Task details =>
Every line with the word "script" in it should be extracted from the data that follows.

Exercise inputs =>

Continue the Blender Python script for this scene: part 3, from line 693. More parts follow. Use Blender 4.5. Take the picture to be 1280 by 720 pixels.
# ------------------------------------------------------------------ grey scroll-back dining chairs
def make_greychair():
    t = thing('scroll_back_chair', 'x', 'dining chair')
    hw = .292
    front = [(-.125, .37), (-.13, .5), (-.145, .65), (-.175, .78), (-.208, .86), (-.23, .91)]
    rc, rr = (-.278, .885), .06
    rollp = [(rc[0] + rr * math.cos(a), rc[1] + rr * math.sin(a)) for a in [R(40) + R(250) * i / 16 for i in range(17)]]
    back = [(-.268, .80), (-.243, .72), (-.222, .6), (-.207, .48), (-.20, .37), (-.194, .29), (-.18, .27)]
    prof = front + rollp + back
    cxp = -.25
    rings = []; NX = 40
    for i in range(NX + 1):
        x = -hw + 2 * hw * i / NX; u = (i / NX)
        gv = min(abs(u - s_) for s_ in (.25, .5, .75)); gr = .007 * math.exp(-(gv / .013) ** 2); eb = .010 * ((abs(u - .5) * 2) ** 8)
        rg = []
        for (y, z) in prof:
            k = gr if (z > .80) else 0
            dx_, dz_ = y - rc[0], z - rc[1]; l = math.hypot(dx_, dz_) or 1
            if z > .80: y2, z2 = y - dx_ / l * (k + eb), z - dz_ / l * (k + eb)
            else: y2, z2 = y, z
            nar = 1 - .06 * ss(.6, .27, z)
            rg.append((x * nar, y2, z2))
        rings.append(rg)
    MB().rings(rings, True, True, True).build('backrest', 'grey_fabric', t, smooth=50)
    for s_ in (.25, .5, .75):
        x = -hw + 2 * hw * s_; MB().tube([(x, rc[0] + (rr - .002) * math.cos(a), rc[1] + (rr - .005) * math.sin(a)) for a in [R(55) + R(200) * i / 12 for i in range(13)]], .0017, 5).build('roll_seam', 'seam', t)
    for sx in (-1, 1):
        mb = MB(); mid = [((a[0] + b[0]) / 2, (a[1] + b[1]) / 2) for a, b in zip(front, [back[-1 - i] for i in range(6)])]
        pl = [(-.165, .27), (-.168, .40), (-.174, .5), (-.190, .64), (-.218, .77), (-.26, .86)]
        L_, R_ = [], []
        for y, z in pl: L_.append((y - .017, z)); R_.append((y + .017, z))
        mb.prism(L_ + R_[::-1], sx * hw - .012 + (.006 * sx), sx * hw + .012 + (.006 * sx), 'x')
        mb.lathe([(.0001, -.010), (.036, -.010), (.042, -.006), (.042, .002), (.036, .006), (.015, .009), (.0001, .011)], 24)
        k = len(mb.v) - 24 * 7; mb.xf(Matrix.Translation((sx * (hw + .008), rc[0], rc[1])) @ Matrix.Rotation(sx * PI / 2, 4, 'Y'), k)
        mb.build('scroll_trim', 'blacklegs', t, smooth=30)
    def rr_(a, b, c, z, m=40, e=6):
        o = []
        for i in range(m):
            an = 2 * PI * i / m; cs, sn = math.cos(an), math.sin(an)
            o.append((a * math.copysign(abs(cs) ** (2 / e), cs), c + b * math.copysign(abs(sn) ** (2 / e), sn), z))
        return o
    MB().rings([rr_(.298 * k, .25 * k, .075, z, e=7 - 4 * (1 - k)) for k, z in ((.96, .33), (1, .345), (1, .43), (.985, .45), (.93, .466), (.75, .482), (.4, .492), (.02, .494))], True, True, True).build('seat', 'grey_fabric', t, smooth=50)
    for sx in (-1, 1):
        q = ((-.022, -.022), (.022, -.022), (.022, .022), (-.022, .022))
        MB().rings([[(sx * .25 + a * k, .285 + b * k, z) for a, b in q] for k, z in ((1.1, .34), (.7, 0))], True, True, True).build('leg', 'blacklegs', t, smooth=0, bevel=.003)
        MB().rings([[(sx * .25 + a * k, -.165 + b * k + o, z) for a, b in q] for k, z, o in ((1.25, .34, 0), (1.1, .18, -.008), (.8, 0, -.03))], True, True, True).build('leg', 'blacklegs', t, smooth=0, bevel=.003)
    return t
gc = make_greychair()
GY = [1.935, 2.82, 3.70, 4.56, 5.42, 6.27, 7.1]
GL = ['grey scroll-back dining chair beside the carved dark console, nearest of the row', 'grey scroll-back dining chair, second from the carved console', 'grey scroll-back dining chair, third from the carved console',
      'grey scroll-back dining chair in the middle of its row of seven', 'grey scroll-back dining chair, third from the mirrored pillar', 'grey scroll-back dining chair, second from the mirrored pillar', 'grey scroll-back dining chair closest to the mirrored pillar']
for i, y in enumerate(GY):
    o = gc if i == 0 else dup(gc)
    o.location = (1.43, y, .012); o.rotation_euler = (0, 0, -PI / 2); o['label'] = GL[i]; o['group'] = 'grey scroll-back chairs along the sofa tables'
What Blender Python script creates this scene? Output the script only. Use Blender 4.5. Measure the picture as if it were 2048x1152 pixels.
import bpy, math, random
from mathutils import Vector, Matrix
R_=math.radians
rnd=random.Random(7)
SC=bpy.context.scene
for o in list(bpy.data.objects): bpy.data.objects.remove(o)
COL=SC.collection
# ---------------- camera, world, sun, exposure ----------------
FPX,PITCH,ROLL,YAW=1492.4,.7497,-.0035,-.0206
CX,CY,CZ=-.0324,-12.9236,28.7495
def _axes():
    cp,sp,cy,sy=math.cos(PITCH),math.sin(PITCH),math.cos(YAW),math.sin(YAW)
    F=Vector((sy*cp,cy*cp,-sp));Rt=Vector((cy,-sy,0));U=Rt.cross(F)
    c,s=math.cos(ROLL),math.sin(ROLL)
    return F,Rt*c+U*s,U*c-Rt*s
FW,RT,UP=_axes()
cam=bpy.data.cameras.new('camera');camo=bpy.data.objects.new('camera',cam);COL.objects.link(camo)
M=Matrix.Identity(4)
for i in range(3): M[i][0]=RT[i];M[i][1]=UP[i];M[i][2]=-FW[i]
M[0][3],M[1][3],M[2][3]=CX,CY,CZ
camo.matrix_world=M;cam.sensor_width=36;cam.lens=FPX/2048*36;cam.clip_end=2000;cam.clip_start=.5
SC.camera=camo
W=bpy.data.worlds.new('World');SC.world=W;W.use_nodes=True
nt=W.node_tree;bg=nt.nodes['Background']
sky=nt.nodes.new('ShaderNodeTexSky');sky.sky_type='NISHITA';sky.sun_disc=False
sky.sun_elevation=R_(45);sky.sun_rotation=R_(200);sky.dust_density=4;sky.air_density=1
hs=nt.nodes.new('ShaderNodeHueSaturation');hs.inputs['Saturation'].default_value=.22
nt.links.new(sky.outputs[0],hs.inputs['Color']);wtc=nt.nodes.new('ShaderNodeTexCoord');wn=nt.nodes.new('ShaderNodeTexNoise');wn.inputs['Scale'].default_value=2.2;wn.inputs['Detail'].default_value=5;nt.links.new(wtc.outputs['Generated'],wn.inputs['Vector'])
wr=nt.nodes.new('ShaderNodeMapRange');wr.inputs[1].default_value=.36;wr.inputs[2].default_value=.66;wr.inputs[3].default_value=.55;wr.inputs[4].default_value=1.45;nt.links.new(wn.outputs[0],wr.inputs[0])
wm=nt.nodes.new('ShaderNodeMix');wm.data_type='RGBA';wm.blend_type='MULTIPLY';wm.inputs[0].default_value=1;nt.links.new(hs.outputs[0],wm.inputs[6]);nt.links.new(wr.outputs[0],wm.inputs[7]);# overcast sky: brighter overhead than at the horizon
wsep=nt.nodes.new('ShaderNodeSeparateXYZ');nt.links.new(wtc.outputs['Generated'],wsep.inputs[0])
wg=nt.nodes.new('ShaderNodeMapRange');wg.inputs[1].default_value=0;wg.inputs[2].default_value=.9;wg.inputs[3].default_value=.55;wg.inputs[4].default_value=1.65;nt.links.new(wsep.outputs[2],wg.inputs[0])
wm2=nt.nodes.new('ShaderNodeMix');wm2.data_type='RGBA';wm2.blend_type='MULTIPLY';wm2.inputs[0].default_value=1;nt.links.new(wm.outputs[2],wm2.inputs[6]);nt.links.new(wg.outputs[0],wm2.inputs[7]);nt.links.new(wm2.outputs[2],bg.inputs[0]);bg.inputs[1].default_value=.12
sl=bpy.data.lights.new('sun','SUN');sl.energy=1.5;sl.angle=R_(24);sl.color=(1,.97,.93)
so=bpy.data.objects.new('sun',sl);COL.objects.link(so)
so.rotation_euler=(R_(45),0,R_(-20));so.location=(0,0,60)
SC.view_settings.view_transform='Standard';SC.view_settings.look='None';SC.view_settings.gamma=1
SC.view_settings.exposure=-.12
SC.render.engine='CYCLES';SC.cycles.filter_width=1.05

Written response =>
Continue the Blender Python script for this scene: part 3, from line 693. More parts follow. Use Blender 4.5. Take the picture to be 1280 by 720 pixels.
What Blender Python script creates this scene? Output the script only. Use Blender 4.5. Measure the picture as if it were 2048x1152 pixels.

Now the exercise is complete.